## Begin

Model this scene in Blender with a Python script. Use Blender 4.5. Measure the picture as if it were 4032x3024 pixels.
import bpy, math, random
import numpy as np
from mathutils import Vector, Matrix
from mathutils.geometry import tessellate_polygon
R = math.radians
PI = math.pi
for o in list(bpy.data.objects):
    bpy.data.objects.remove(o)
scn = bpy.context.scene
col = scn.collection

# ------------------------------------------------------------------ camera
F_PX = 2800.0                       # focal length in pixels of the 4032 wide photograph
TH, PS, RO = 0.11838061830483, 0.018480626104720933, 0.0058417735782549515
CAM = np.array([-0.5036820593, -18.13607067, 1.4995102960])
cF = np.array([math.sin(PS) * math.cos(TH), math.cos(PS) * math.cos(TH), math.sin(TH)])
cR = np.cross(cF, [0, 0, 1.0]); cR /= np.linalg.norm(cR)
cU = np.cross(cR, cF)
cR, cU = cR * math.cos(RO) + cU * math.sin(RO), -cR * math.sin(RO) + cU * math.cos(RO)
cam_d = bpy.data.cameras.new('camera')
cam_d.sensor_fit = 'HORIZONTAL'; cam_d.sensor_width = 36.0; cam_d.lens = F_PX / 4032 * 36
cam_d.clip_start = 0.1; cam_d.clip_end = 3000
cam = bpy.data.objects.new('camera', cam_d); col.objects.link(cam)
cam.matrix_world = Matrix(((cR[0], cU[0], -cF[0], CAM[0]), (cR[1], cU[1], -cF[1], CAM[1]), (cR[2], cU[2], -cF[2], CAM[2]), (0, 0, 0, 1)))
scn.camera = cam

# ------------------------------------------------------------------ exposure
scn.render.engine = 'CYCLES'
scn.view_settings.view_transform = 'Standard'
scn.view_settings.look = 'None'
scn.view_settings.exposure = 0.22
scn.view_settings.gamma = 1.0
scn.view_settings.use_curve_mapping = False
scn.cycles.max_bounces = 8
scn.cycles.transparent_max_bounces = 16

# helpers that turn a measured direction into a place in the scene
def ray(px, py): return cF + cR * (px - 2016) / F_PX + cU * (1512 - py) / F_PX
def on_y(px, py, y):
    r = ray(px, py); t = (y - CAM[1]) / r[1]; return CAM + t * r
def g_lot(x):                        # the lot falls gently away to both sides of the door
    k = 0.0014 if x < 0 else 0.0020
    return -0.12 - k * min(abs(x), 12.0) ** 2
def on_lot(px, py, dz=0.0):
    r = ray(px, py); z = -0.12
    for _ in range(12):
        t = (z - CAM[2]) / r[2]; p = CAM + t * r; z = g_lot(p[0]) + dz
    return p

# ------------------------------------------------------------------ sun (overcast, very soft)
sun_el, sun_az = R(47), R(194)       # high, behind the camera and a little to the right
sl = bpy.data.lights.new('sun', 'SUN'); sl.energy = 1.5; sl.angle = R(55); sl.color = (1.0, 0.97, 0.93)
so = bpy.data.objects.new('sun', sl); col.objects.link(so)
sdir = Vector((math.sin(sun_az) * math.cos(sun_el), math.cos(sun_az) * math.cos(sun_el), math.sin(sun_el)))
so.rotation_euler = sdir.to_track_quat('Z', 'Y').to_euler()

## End

> Exercise objective:
In the material above, find the lines that contain "scene" and show them.

> Task result:
Model this scene in Blender with a Python script. Use Blender 4.5. Measure the picture as if it were 4032x3024 pixels.
scn = bpy.context.scene
# helpers that turn a measured direction into a place in the scene